### INFORMATION SHOWN ###
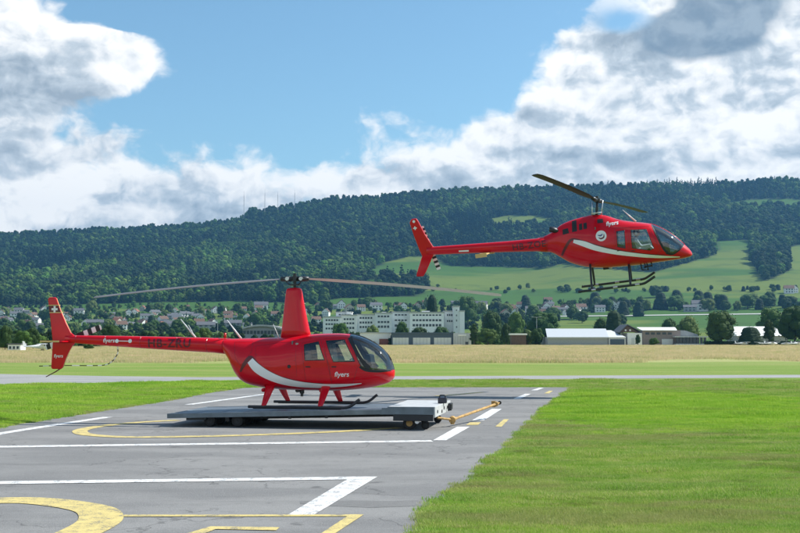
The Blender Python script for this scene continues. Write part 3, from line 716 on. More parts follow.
win_r = wp(H, [(303.5, 344.5), (317.5, 341.6), (324.6, 360), (305, 360.4)], YW)
win_f = wp(H, [(325, 340.8), (343, 339.6), (354.6, 361.4), (333.4, 361.8)], YW)
wsh = wp(H, [(346.5, 330), (363.5, 367.5), (375, 370.3), (393, 370), (402, 366), (402, 330)], -0.35)
win_q = None
mesh_polys = [(win_r, -1), (win_r, 1), (win_f, -1), (win_f, 1), (wsh, 0)]
body, bv = skin_with_windows(H.body(st), mesh_polys, ['rear_window', 'rear_window', 'front_window', 'front_window', 'windshield'], heli, m_redin, [m_gls2, m_gls2, m_gls, m_gls, m_gls])
# black windshield frame: door post, centre post and lower seal
for sd_ in (-1, 1):
    decal_strip(bv, wp(H, [(348.5, 337.2), (353.5, 346), (360.5, 358), (369, 369)], -.5), [.10, .085, .085, .13], sd_, .004).build('windshield_post', m_black, heli)
    decal_strip(bv, wp(H, [(361, 366.5), (367, 369.8), (378, 371.2), (389.5, 370.8)], -.4), [.05, .07, .06, .02], sd_, .004).build('windshield_seal', m_black, heli)
cp = [bv.ray_cast(Vector((x, 0, 5)), Vector((0, 0, -1)))[0] for x in [H.xz(p, 340)[0] for p in (347, 352, 358, 364, 370, 376, 382, 388, 391.5)]]
MB().tube([p + Vector((0, 0, .004)) for p in cp if p], .016, 6).build('centre_post', m_black, heli, True)
# door outlines and handles
for sd_ in (-1, 1):
    for nm, o_ in (('rear_door', [(301, 343), (319.5, 339.6), (329.5, 366), (331, 383.5), (306, 383)]), ('front_door', [(322.5, 339), (344.8, 337.6), (358.5, 364), (352, 383), (332, 383.5)])):
        pl = wp(H, o_, YW); b = MB(); pts = []
        for i in range(len(pl)):
            a, c = pl[i], pl[(i+1) % len(pl)]
            for k in range(10):
                x, z_ = a[0]+(c[0]-a[0])*k/10, a[1]+(c[1]-a[1])*k/10; h = bv.ray_cast(Vector((x, sd_*3, z_)), Vector((0, -sd_, 0)))[0]
                if h: pts.append(h)
        b.tube(pts + [pts[0]], .0045, 4, cap=False); d_ = b.build(nm, m_dred, heli)
        hx, hz_ = H.xz(308 if nm == 'rear_door' else 334, 366.8, YW); h = bv.ray_cast(Vector((hx, sd_*3, hz_)), Vector((0, -sd_, 0)))[0]
        MB().box(hx-.06, hx+.06, h.y-.012, h.y+.012, hz_-.014, hz_+.014).build('handle', m_black, d_, bevel=.004)
    # white swoosh with its dark upper edge
    sw = [(249, 360.5), (256, 368), (267, 375), (282, 381), (300, 384.5), (322, 386), (345, 385.2), (360, 383.6)]
    decal_strip(bv, wp(H, sw, YW), [.17, .22, .21, .18, .14, .10, .06, .015], sd_, .005).build('white_stripe', m_white, heli, fix=False)
    dk_ = [(238.5, 372), (243.5, 363.5), (249.5, 357.6), (257, 364.8), (268, 371.8), (283, 378), (300, 381.9), (322, 384)]
    decal_strip(bv, wp(H, dk_, YW), [.05, .10, .10, .09, .07, .05, .035, .02], sd_, .003).build('dark_stripe', m_dred, heli, fix=False)
    tx, tz = H.xz(341.5, 374.5, YW); text_on(bv, 'flyers', tx, tz, .165, sd_, .006, m_white, 'lettering', heli, bold=.002, shear=.15)
    ox, oz = H.xz(289, 366.5, YW); patch_on(bv, ox, oz, .045, sd_, .004, m_black, 'vent', heli)
    for q_ in ([(254, 346), (276, 343), (296, 341.5), (297.5, 380), (270, 374), (256, 362)], [(231, 342), (250, 341.5), (251, 352), (240, 366), (234, 358)]):
        pl = wp(H, q_, -.55); pts = []
        for i in range(len(pl)):
            a, c = pl[i], pl[(i+1) % len(pl)]
            for k in range(8):
                h = bv.ray_cast(Vector((a[0]+(c[0]-a[0])*k/8, sd_*3, a[1]+(c[1]-a[1])*k/8)), Vector((0, -sd_, 0)))[0]
                if h: pts.append(h)
        pn = MB().tube(pts + [pts[0]], .0035, 4, cap=False).build('cowl_panel', m_dred, heli)
        for i in range(0, len(pts), 4): MB().cyl(pts[i] + (pts[(i+len(pts)//2) % len(pts)] - pts[i]).normalized()*.04, (0, 1, 0), .009, .012, 6).build('fastener', m_dmetal, pn)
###
Quote every line word for word and keep the images out of the copy.

**SOLUTION FOR THIS PROBLEM:**
The Blender Python script for this scene continues. Write part 3, from line 716 on. More parts follow.
win_r = wp(H, [(303.5, 344.5), (317.5, 341.6), (324.6, 360), (305, 360.4)], YW)
win_f = wp(H, [(325, 340.8), (343, 339.6), (354.6, 361.4), (333.4, 361.8)], YW)
wsh = wp(H, [(346.5, 330), (363.5, 367.5), (375, 370.3), (393, 370), (402, 366), (402, 330)], -0.35)
win_q = None
mesh_polys = [(win_r, -1), (win_r, 1), (win_f, -1), (win_f, 1), (wsh, 0)]
body, bv = skin_with_windows(H.body(st), mesh_polys, ['rear_window', 'rear_window', 'front_window', 'front_window', 'windshield'], heli, m_redin, [m_gls2, m_gls2, m_gls, m_gls, m_gls])
# black windshield frame: door post, centre post and lower seal
for sd_ in (-1, 1):
    decal_strip(bv, wp(H, [(348.5, 337.2), (353.5, 346), (360.5, 358), (369, 369)], -.5), [.10, .085, .085, .13], sd_, .004).build('windshield_post', m_black, heli)
    decal_strip(bv, wp(H, [(361, 366.5), (367, 369.8), (378, 371.2), (389.5, 370.8)], -.4), [.05, .07, .06, .02], sd_, .004).build('windshield_seal', m_black, heli)
cp = [bv.ray_cast(Vector((x, 0, 5)), Vector((0, 0, -1)))[0] for x in [H.xz(p, 340)[0] for p in (347, 352, 358, 364, 370, 376, 382, 388, 391.5)]]
MB().tube([p + Vector((0, 0, .004)) for p in cp if p], .016, 6).build('centre_post', m_black, heli, True)
# door outlines and handles
for sd_ in (-1, 1):
    for nm, o_ in (('rear_door', [(301, 343), (319.5, 339.6), (329.5, 366), (331, 383.5), (306, 383)]), ('front_door', [(322.5, 339), (344.8, 337.6), (358.5, 364), (352, 383), (332, 383.5)])):
        pl = wp(H, o_, YW); b = MB(); pts = []
        for i in range(len(pl)):
            a, c = pl[i], pl[(i+1) % len(pl)]
            for k in range(10):
                x, z_ = a[0]+(c[0]-a[0])*k/10, a[1]+(c[1]-a[1])*k/10; h = bv.ray_cast(Vector((x, sd_*3, z_)), Vector((0, -sd_, 0)))[0]
                if h: pts.append(h)
        b.tube(pts + [pts[0]], .0045, 4, cap=False); d_ = b.build(nm, m_dred, heli)
        hx, hz_ = H.xz(308 if nm == 'rear_door' else 334, 366.8, YW); h = bv.ray_cast(Vector((hx, sd_*3, hz_)), Vector((0, -sd_, 0)))[0]
        MB().box(hx-.06, hx+.06, h.y-.012, h.y+.012, hz_-.014, hz_+.014).build('handle', m_black, d_, bevel=.004)
    # white swoosh with its dark upper edge
    sw = [(249, 360.5), (256, 368), (267, 375), (282, 381), (300, 384.5), (322, 386), (345, 385.2), (360, 383.6)]
    decal_strip(bv, wp(H, sw, YW), [.17, .22, .21, .18, .14, .10, .06, .015], sd_, .005).build('white_stripe', m_white, heli, fix=False)
    dk_ = [(238.5, 372), (243.5, 363.5), (249.5, 357.6), (257, 364.8), (268, 371.8), (283, 378), (300, 381.9), (322, 384)]
    decal_strip(bv, wp(H, dk_, YW), [.05, .10, .10, .09, .07, .05, .035, .02], sd_, .003).build('dark_stripe', m_dred, heli, fix=False)
    tx, tz = H.xz(341.5, 374.5, YW); text_on(bv, 'flyers', tx, tz, .165, sd_, .006, m_white, 'lettering', heli, bold=.002, shear=.15)
    ox, oz = H.xz(289, 366.5, YW); patch_on(bv, ox, oz, .045, sd_, .004, m_black, 'vent', heli)
    for q_ in ([(254, 346), (276, 343), (296, 341.5), (297.5, 380), (270, 374), (256, 362)], [(231, 342), (250, 341.5), (251, 352), (240, 366), (234, 358)]):
        pl = wp(H, q_, -.55); pts = []
        for i in range(len(pl)):
            a, c = pl[i], pl[(i+1) % len(pl)]
            for k in range(8):
                h = bv.ray_cast(Vector((a[0]+(c[0]-a[0])*k/8, sd_*3, a[1]+(c[1]-a[1])*k/8)), Vector((0, -sd_, 0)))[0]
                if h: pts.append(h)
        pn = MB().tube(pts + [pts[0]], .0035, 4, cap=False).build('cowl_panel', m_dred, heli)
        for i in range(0, len(pts), 4): MB().cyl(pts[i] + (pts[(i+len(pts)//2) % len(pts)] - pts[i]).normalized()*.04, (0, 1, 0), .009, .012, 6).build('fastener', m_dmetal, pn)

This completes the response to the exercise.